To be done >> Transcribe the material verbatim in full; the pictures do not belong in the copy.
>> START Data extract
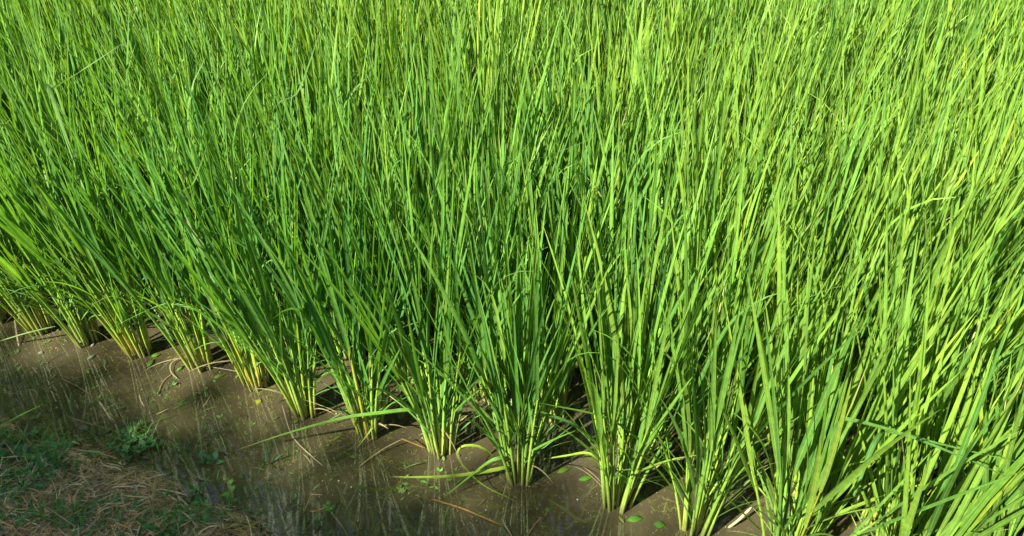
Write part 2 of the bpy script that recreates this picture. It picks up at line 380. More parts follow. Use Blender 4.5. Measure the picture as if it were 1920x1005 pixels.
# the field behind it
VAR = []
for v in range(48):
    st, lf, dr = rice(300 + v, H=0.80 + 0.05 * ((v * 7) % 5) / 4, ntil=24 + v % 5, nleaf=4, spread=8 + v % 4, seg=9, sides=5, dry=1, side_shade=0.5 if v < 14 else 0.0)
    VAR.append((make_mesh('rice_stems', st.arrays()), make_mesh('rice_leaves', lf.arrays())))
LOW = []
for v in range(8):
    st, lf, dr = rice(400 + v, H=0.83, ntil=18, nleaf=3, spread=16, seg=6, sides=3, wscale=1.15, dry=0)
    s_, l_ = st.arrays(), lf.arrays(); nS = len(s_[0])
    LOW.append((np.concatenate([s_[0], l_[0]]), np.concatenate([s_[1], l_[1] + nS]), np.concatenate([s_[2], l_[2]]), np.concatenate([s_[3], l_[3]])))
cand = []
for r in range(1, 44):
    for c in range(-40, 41):
        x = c * 0.183 + (0.09 if r % 2 else 0) + rng.normal(0, 0.014); y = 0.975 + r * 0.198 + rng.normal(0, 0.014)
        if r == 1:
            x = c * 0.183 + 0.02 + rng.normal(0, 0.012)
        t = proj((x, y, 0.72)); b = proj((x, y, 0.0)); m = proj((x, y, 0.4))
        vis = any(-150 < q[0] < 2070 and -60 < q[1] < 1100 and q[2] > 0 for q in (t, m, b))
        dist = math.sqrt(x * x + y * y + 0.8)
        cand.append((not vis, dist, r, x, y))
cand.sort()
single = [c for c in cand if not c[0]][:268]
sid = set((c[3], c[4]) for c in single)
rest = [c for c in cand if (c[3], c[4]) not in sid]
print('rice singles', len(single), 'farthest', single[-1][1], 'visible', sum(1 for c in cand if not c[0]), 'rest', len(rest))
def zone_label(r, x, y):
    q = proj((x, y, 0.6))
    if r == 1:
        return 'rice plant of the second row, its foot half seen between two front plants'
    third = 'left' if q[0] < 640 else ('middle' if q[0] < 1280 else 'right')
    if r <= 4: return {'left': 'shade-darkened green rice plant closely behind the two front rows on the left', 'middle': 'upright green rice plant closely behind the two front rows in the middle', 'right': 'bright green rice plant closely behind the two front rows on the right'}[third]
    if r <= 8: return {'left': 'rice plant in the crowded middle depth of the paddy, left third of photo', 'middle': 'rice plant in the crowded middle depth of the paddy, central third of the photo', 'right': 'rice plant in the crowded middle depth of the paddy, right third of the photo'}[third]
    return {'left': 'distant rice plant whose leaf tips show along the top left of the photo', 'middle': 'distant rice plant whose leaf tips show along the top middle of the photo', 'right': 'distant rice plant whose leaf tips show along the top right of the photo'}[third]
for i, (_, d, r, x, y) in enumerate(single):
    near_left = r <= 3 and (x * cy + y * sy) < 0.35  # these plants take the variants with shade in their leaf colour
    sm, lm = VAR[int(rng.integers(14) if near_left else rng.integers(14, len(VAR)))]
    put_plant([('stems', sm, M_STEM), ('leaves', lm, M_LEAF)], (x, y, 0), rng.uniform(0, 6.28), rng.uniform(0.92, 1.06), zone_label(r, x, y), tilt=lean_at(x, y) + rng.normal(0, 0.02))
parts = [[], [], [], []]; off = 0
for (_, d, r, x, y) in rest:
    V, F, Cc, U = LOW[int(rng.integers(8))]
    a = rng.uniform(0, 6.28); s = rng.uniform(0.9, 1.08); ca, sa = math.cos(a) * s, math.sin(a) * s
    W = np.stack([V[:, 0] * ca - V[:, 1] * sa + x, V[:, 0] * sa + V[:, 1] * ca + y, V[:, 2] * s], axis=1)
    W[:, 0] += lean_at(x, y) * W[:, 2]
    parts[0].append(W.astype(np.float32)); parts[1].append(F + off); parts[2].append(Cc.astype(np.float32)); parts[3].append(U.astype(np.float32)); off += len(V)
tag(link('rice_field', make_mesh('rice_field', tuple(np.concatenate(p) for p in parts)), M_LEAF),
    'far part of the rice paddy reading as one green mass beyond the separate plants', 'rice field', kind='stuff')
#MORE
# ------------------------------------------------------------------ single bent leaves of single plants
def W(path): return [P(a, b, c) for a, b, c in path]
G1, G2, YG = np.array([0.11, 0.25, 0.025]), np.array([0.09, 0.22, 0.05]), np.array([0.24, 0.36, 0.03])
def bent(root, path, w, col, lab=None, **k):
    pts = W(path)
    return extra_blade(root, 'bent_leaf', pts, w, col, M_LEAF, label=lab, **k)
bent(roots[9], [(812, 782, .09), (775, 769, .14), (710, 775, .145), (640, 785, .13), (540, 812, .07), (440, 845, .008)], .0115, G1, 'long flat leaf reaching left down to the water', tipdry=True)
bent(roots[10], [(958, 874, .07), (920, 883, .07), (850, 893, .045), (790, 895, .02), (728, 894, .004)], .0105, YG, 'yellowish leaf lying out to the left over the water', tipdry=True)
bent(roots[10], [(958, 862, .10), (935, 860, .12), (912, 870, .105), (887, 889, .07), (831, 933, .006)], .0105, G1, 'green leaf hooked over to the lower left')
bent(roots[10], [(945, 878, .04), (903, 840, .10), (866, 838, .10), (860, 862, .065), (903, 908, .02), (970, 941, .003)], .007, YG, 'thin pale leaf curling down into the water')
bent(roots[10], [(948, 868, .06), (925, 830, .13), (892, 773, .23), (850, 724, .33)], .007, G2)
bent(roots[10], [(1000, 850, .10), (1020, 815, .18), (1050, 790, .23), (1066, 778, .25)], .009, G2)
bent(roots[6], [(478, 712, .03), (462, 680, .09), (440, 640, .17), (383, 590, .27), (336, 572, .29), (305, 571, .28), (259, 590, .22), (197, 621, .12)], .009, np.array([0.13, 0.27, 0.07]), 'long pale leaf arching over to the left')
bent(roots[7], [(572, 700, .15), (560, 640, .25), (530, 572, .36), (460, 550, .42), (380, 524, .50)], .011, np.array([.11, .30, .02]), 'bright green leaf bent to the left')
bent(roots[8], [(700, 790, .04), (712, 775, .07), (700, 800, .05), (668, 842, .004)], .009, YG, 'short yellowish leaf hanging to the water')
bent(roots[8], [(690, 790, .04), (660, 770, .06), (640, 775, .05), (600, 800, .01)], .006, G2)
bent(roots[9], [(840, 820, .06), (700, 650, .38), (722, 625, .44), (790, 602, .5)], .010, np.array([.14, .28, .06]), 'pale leaf folded over to the right') if False else None
bent(roots[8], [(708, 760, .12), (708, 690, .26), (716, 645, .35), (740, 620, .39), (790, 602, .42)], .010, np.array([.14, .28, .06]), 'pale leaf folded over to the right')
bent(roots[11], [(1140, 850, .16), (1080, 800, .26), (1020, 775, .30), (975, 755, .33)], .010, G2)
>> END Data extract
Answer to this task >>
Write part 2 of the bpy script that recreates this picture. It picks up at line 380. More parts follow. Use Blender 4.5. Measure the picture as if it were 1920x1005 pixels.
# the field behind it
VAR = []
for v in range(48):
    st, lf, dr = rice(300 + v, H=0.80 + 0.05 * ((v * 7) % 5) / 4, ntil=24 + v % 5, nleaf=4, spread=8 + v % 4, seg=9, sides=5, dry=1, side_shade=0.5 if v < 14 else 0.0)
    VAR.append((make_mesh('rice_stems', st.arrays()), make_mesh('rice_leaves', lf.arrays())))
LOW = []
for v in range(8):
    st, lf, dr = rice(400 + v, H=0.83, ntil=18, nleaf=3, spread=16, seg=6, sides=3, wscale=1.15, dry=0)
    s_, l_ = st.arrays(), lf.arrays(); nS = len(s_[0])
    LOW.append((np.concatenate([s_[0], l_[0]]), np.concatenate([s_[1], l_[1] + nS]), np.concatenate([s_[2], l_[2]]), np.concatenate([s_[3], l_[3]])))
cand = []
for r in range(1, 44):
    for c in range(-40, 41):
        x = c * 0.183 + (0.09 if r % 2 else 0) + rng.normal(0, 0.014); y = 0.975 + r * 0.198 + rng.normal(0, 0.014)
        if r == 1:
            x = c * 0.183 + 0.02 + rng.normal(0, 0.012)
        t = proj((x, y, 0.72)); b = proj((x, y, 0.0)); m = proj((x, y, 0.4))
        vis = any(-150 < q[0] < 2070 and -60 < q[1] < 1100 and q[2] > 0 for q in (t, m, b))
        dist = math.sqrt(x * x + y * y + 0.8)
        cand.append((not vis, dist, r, x, y))
cand.sort()
single = [c for c in cand if not c[0]][:268]
sid = set((c[3], c[4]) for c in single)
rest = [c for c in cand if (c[3], c[4]) not in sid]
print('rice singles', len(single), 'farthest', single[-1][1], 'visible', sum(1 for c in cand if not c[0]), 'rest', len(rest))
def zone_label(r, x, y):
    q = proj((x, y, 0.6))
    if r == 1:
        return 'rice plant of the second row, its foot half seen between two front plants'
    third = 'left' if q[0] < 640 else ('middle' if q[0] < 1280 else 'right')
    if r <= 4: return {'left': 'shade-darkened green rice plant closely behind the two front rows on the left', 'middle': 'upright green rice plant closely behind the two front rows in the middle', 'right': 'bright green rice plant closely behind the two front rows on the right'}[third]
    if r <= 8: return {'left': 'rice plant in the crowded middle depth of the paddy, left third of photo', 'middle': 'rice plant in the crowded middle depth of the paddy, central third of the photo', 'right': 'rice plant in the crowded middle depth of the paddy, right third of the photo'}[third]
    return {'left': 'distant rice plant whose leaf tips show along the top left of the photo', 'middle': 'distant rice plant whose leaf tips show along the top middle of the photo', 'right': 'distant rice plant whose leaf tips show along the top right of the photo'}[third]
for i, (_, d, r, x, y) in enumerate(single):
    near_left = r <= 3 and (x * cy + y * sy) < 0.35  # these plants take the variants with shade in their leaf colour
    sm, lm = VAR[int(rng.integers(14) if near_left else rng.integers(14, len(VAR)))]
    put_plant([('stems', sm, M_STEM), ('leaves', lm, M_LEAF)], (x, y, 0), rng.uniform(0, 6.28), rng.uniform(0.92, 1.06), zone_label(r, x, y), tilt=lean_at(x, y) + rng.normal(0, 0.02))
parts = [[], [], [], []]; off = 0
for (_, d, r, x, y) in rest:
    V, F, Cc, U = LOW[int(rng.integers(8))]
    a = rng.uniform(0, 6.28); s = rng.uniform(0.9, 1.08); ca, sa = math.cos(a) * s, math.sin(a) * s
    W = np.stack([V[:, 0] * ca - V[:, 1] * sa + x, V[:, 0] * sa + V[:, 1] * ca + y, V[:, 2] * s], axis=1)
    W[:, 0] += lean_at(x, y) * W[:, 2]
    parts[0].append(W.astype(np.float32)); parts[1].append(F + off); parts[2].append(Cc.astype(np.float32)); parts[3].append(U.astype(np.float32)); off += len(V)
tag(link('rice_field', make_mesh('rice_field', tuple(np.concatenate(p) for p in parts)), M_LEAF),
    'far part of the rice paddy reading as one green mass beyond the separate plants', 'rice field', kind='stuff')
#MORE
# ------------------------------------------------------------------ single bent leaves of single plants
def W(path): return [P(a, b, c) for a, b, c in path]
G1, G2, YG = np.array([0.11, 0.25, 0.025]), np.array([0.09, 0.22, 0.05]), np.array([0.24, 0.36, 0.03])
def bent(root, path, w, col, lab=None, **k):
    pts = W(path)
    return extra_blade(root, 'bent_leaf', pts, w, col, M_LEAF, label=lab, **k)
bent(roots[9], [(812, 782, .09), (775, 769, .14), (710, 775, .145), (640, 785, .13), (540, 812, .07), (440, 845, .008)], .0115, G1, 'long flat leaf reaching left down to the water', tipdry=True)
bent(roots[10], [(958, 874, .07), (920, 883, .07), (850, 893, .045), (790, 895, .02), (728, 894, .004)], .0105, YG, 'yellowish leaf lying out to the left over the water', tipdry=True)
bent(roots[10], [(958, 862, .10), (935, 860, .12), (912, 870, .105), (887, 889, .07), (831, 933, .006)], .0105, G1, 'green leaf hooked over to the lower left')
bent(roots[10], [(945, 878, .04), (903, 840, .10), (866, 838, .10), (860, 862, .065), (903, 908, .02), (970, 941, .003)], .007, YG, 'thin pale leaf curling down into the water')
bent(roots[10], [(948, 868, .06), (925, 830, .13), (892, 773, .23), (850, 724, .33)], .007, G2)
bent(roots[10], [(1000, 850, .10), (1020, 815, .18), (1050, 790, .23), (1066, 778, .25)], .009, G2)
bent(roots[6], [(478, 712, .03), (462, 680, .09), (440, 640, .17), (383, 590, .27), (336, 572, .29), (305, 571, .28), (259, 590, .22), (197, 621, .12)], .009, np.array([0.13, 0.27, 0.07]), 'long pale leaf arching over to the left')
bent(roots[7], [(572, 700, .15), (560, 640, .25), (530, 572, .36), (460, 550, .42), (380, 524, .50)], .011, np.array([.11, .30, .02]), 'bright green leaf bent to the left')
bent(roots[8], [(700, 790, .04), (712, 775, .07), (700, 800, .05), (668, 842, .004)], .009, YG, 'short yellowish leaf hanging to the water')
bent(roots[8], [(690, 790, .04), (660, 770, .06), (640, 775, .05), (600, 800, .01)], .006, G2)
bent(roots[9], [(840, 820, .06), (700, 650, .38), (722, 625, .44), (790, 602, .5)], .010, np.array([.14, .28, .06]), 'pale leaf folded over to the right') if False else None
bent(roots[8], [(708, 760, .12), (708, 690, .26), (716, 645, .35), (740, 620, .39), (790, 602, .42)], .010, np.array([.14, .28, .06]), 'pale leaf folded over to the right')
bent(roots[11], [(1140, 850, .16), (1080, 800, .26), (1020, 775, .30), (975, 755, .33)], .010, G2)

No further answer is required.